Suarez: Biting is an impulse

24 October 2014 03:46

Luis Suarez says he is getting help in order to control his "impulse" to bite.

The Uruguayan forward, who is expected to make his Barcelona competitive debut against Real Madrid on Saturday following a summer move from Liverpool, was initially banned by FIFA from all football-related activity for four months for biting Italy defender Giorgio Chiellini during the World Cup.

The severity of the ban was lessened on appeal, meaning he was at least allowed to train and play in friendlies.

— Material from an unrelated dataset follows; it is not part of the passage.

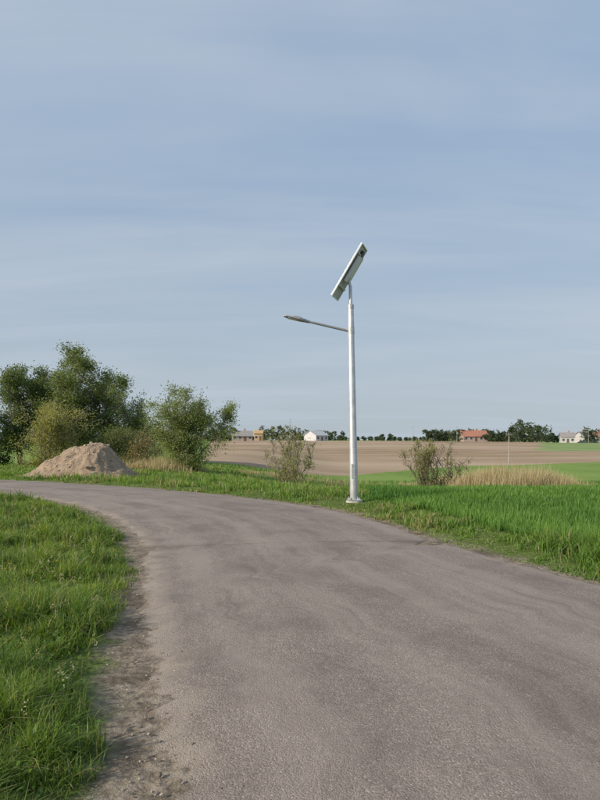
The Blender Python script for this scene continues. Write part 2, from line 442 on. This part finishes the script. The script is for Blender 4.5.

The unsavoury incident with Chiellini in Brazil was the third time Suarez had bitten an opponent after previously doing the same to PSV Eindhoven's Otman Bakkal while playing for Ajax in 2010 and Chelsea's Branislav Ivanovic while at Liverpool in 2013.

"I believe I am on the right path now, dealing with the people who can help me, the right kind of people," he told the Guardian Weekend magazine.

"It is like an impulse, like a reaction. Everyone has different ways of defending themselves. In my case, the pressure and tension came out in that way.

"There are other players who react by breaking someone's leg, or smashing someone's nose across their face. What happened with Chiellini is seen as worse. I understand why biting is seen so badly."

The 27-year-old remains unrepentant, however, over the clash with Manchester United's Patrice Evra in October 2011 when he said he called the French defender a 'negro'.

Suarez was found guilty of racially abusing Evra and was subsequently banned for eight matches and fined £40,000 by the Football Association.

"I know I was wrong with the biting and the diving but I was accused of racism without any proof," Suarez said.

"There were lots of cameras, but no evidence. It hurts me the most that it was my word against theirs.

"Every culture has its way of expressing itself, and that's a word people in Uruguay use all the time, whether somebody's black or not black."